Noida International Airport was positioned as a more affordable alternative to Delhi’s Indira Gandhi International Airport. Early ticket data suggests the opposite may be true, with flights from Jewar priced higher than comparable routes from IGI on several key sectors, including Mumbai, Kolkata, and Lucknow.
The primary driver is the User Development Fee. Jewar’s UDF stands at around Rs 653 per passenger against Delhi’s Rs 129, a difference of over 400%. Landing fees and parking charges are also significantly higher, costs that airlines, including IndiGo and Air India, have already flagged with regulator AERA.

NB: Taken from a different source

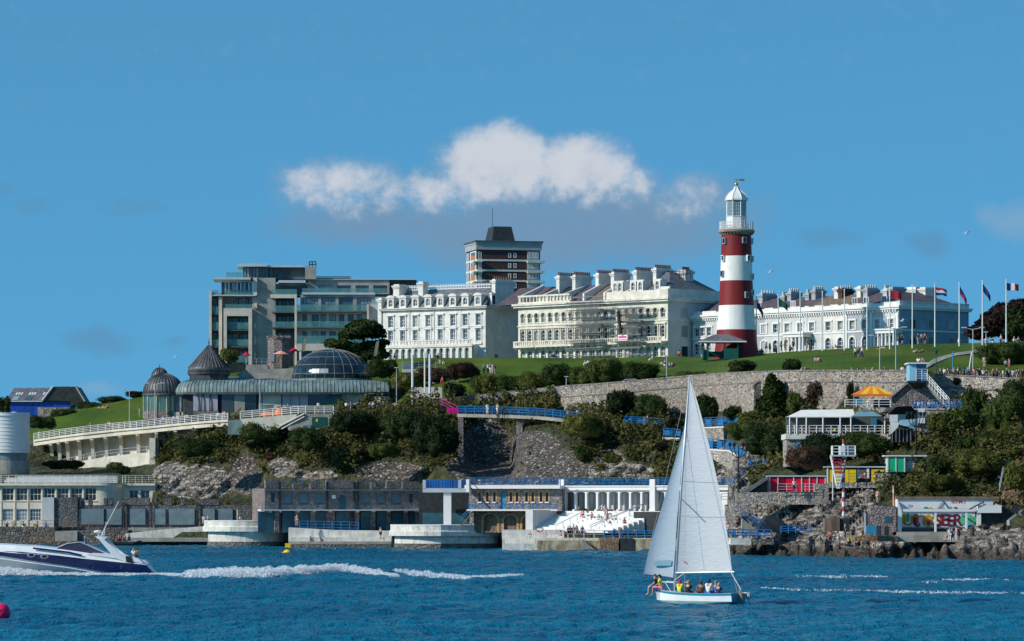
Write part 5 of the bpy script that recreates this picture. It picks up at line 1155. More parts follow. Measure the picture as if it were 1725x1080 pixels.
# ---------------------------------------------------------------- hillside walls, road, footbridge, steps
def hill_wall():
    t = thing('retaining_wall', 'long high rubble retaining wall with a string course and a blind arch below the road', 'stone wall', (0, 0, 0))
    top = [(640, 682), (700, 679), (760, 672), (800, 668), (860, 662), (900, 657), (945, 652)]
    pp = [P(px, py, terr(px)[8][0]-.6) for px, py in top]
    MB().strip([tuple(p) for p in pp], [p.z-2.6 for p in pp], .15, .5).build('parapet', 'rubblegrey', t)
    tp = [(945, 652, 690), (1000, 648, 700), (1060, 643, 700), (1110, 638.5, 704), (1160, 634, 708), (1215, 630, 708), (1260, 627.5, 708), (1330, 625.5, 710), (1400, 625, 712), (1470, 625, 705), (1535, 625, 705)]
    pp = []; zb = []
    for px, py, pb in tp: d = terr(px)[8][0]-1.2; pp.append(P(px, py, d)); zb.append(ZZ(pb, d)-2)
    MB().strip([tuple(p) for p in pp], zb, 0, .7).build('wall_face', 'rubble', t)
    MB().strip([(p.x, p.y-.12, p.z) for p in pp], -.02, .18, 1.0).build('coping', 'rubblegrey', t)
    MB().strip([(p.x, p.y-.15, p.z) for p in pp], -1.62, -1.45, .3).build('string_course', 'lidostone', t)
    d = terr(1278)[8][0]-1.7; s = d/FX; a, e = XX(1270, d), XX(1291, d); mb = MB(); k = 10; r = (e-a)/2; cx = (a+e)/2; zc = ZZ(655, d)
    mb.prism([(e, ZZ(700, d)), (a, ZZ(700, d))][::-1]+[(cx+r*math.cos(math.pi*j/k), zc+r*1.1*math.sin(math.pi*j/k)) for j in range(k+1)], d-.06, d+.02); mb.build('arch_recess', 'darkstone', t)
    mb = MB(); q = [(cx+r*1.25*math.cos(math.pi*j/k), zc+r*1.35*math.sin(math.pi*j/k)) for j in range(k+1)]+[(cx-r*math.cos(math.pi*j/k), zc+r*1.1*math.sin(math.pi*j/k)) for j in range(k+1)]
    mb.prism(q, d-.16, d-.062); mb.build('arch_ring', 'lidostone', t)
    # road-side right wall
    t2 = thing('retaining_wall', 'rubble retaining wall at the right end, below the crowd on the promenade', 'stone wall', (0, 0, 0))
    tp = [(1574, 632, 706), (1600, 632.5, 706), (1650, 635, 706), (1725, 639, 706), (1790, 643, 706)]; pp = [P(px, py, 529-(px-1574)*.05) for px, py, _ in tp]
    MB().strip([tuple(p) for p in pp], [ZZ(712, 528)]*5, 0, .7).build('wall_face', 'rubblewhite', t2); MB().strip([(p.x, p.y-.1, p.z) for p in pp], -.02, .16, .9).build('coping', 'rubblegrey', t2)
    MB().strip([(p.x, p.y-.14, p.z) for p in pp], -1.7, -1.5, .3).build('string_course', 'lidostone', t2)
    t3 = thing('stone_bastion', 'triangular stone bastion under the blue lookout hut', 'stone wall', (0, 0, 0)); d = 527
    MB().prism([(XX(1488, d), ZZ(694, d)), (XX(1500, d), ZZ(672, d)), (XX(1527, d), ZZ(648, d)), (XX(1556, d), ZZ(642, d)), (XX(1572, d), ZZ(655, d)), (XX(1590, d), ZZ(676, d)), (XX(1596, d), ZZ(694, d))], d, d+8).build('wall_face', 'rubblegrey', t3)
    m = MB(); m.tube([P(1497, 673, d-.1), P(1527, 647.5, d-.1)], .25, 4); m.build('coping', 'lidostone', t3)
hill_wall()
def hut_and_stair():
    d = 526; b = thing('lookout_hut', 'pale sky blue lookout hut with flat roof on a bracket above the wall', 'hut', P(1546, 642, d)); s = d/FX; X = lambda px: (px-1546)*s; z = lambda py: (642-py)*s
    m = MB(); m.box(X(1530), X(1541.5), -1.6, 2.4, 0, z(614)); m.build('wall', 'skyblue', b)
    m = MB(); m.box(X(1541.52), X(1559), -1.2, 2.4, 0, z(614)); m.build('wall', 'bluemid', b)
    m = MB(); m.box(X(1527), X(1562), -1.9, 2.8, z(613.8), z(611.5)); m.build('roof', 'whiteclean', b)
    m = MB(); m.box(X(1528), X(1561), -1.8, 1.2, -.25, -.003); m.add([(X(1532), -1.7, -.26), (X(1558), -1.7, -.26), (X(1552), 1, z(654)), (X(1538), 1, z(654)), (X(1532), 1.1, -.26), (X(1558), 1.1, -.26)], [(0, 1, 2, 3), (0, 3, 4), (1, 5, 2)]); m.build('bracket', 'slateblack', b)
    r = railing([(X(1541), -2.0, .02), (X(1560), -1.9, .02)], 1.5, 1, 5, .03); r.build('railing', 'whiteclean', b)
    st = thing('staircase', 'steep flight of steps with white handrails down from the lookout hut', 'staircase', (0, 0, 0)); m = MB(); n = 22; A = P(1559, 642, 526); B = P(1597, 684, 522)
    for i in range(n): p = A.lerp(B, i/n); q = A.lerp(B, (i+1)/n); m.box(p.x, q.x+.02, p.y-1.4, p.y+.6, q.z-.5, q.z)
    m.build('steps', 'concrete', st)
    for k, yy in enumerate((-1.4, .5)):
        m = MB(); 
        for h in (1.0, .65, .3): m.tube([A+Vector((0, yy, h)), B+Vector((0, yy, h))], .04, 4)
        for i in range(9): p = A.lerp(B, i/8); m.tube([p+Vector((0, yy, -.4)), p+Vector((0, yy, 1.03))], .045, 4)
        m.build('handrail', 'whiteclean', st)
hut_and_stair()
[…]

The pricing gap is somewhat structural. As a greenfield airport built with substantial capital investment, Jewar must recover costs early and without the benefit of the passenger volumes that allow IGI to price more competitively. The risk, however, is a self-reinforcing cycle: higher fares dampen demand, slower growth delays cost recovery, and the airport’s viability as a genuine alternative suffers.
Jewar MLA Dhirendra Singh has urged the aviation ministry and Uttar Pradesh administration to intervene, arguing that without competitive pricing, passenger confidence will erode before the airport finds its footing. Uttar Pradesh already offers one of the lowest ATF tax rates in the country at 1%, but that advantage is currently being absorbed by higher aeronautical charges rather than passed on to travellers.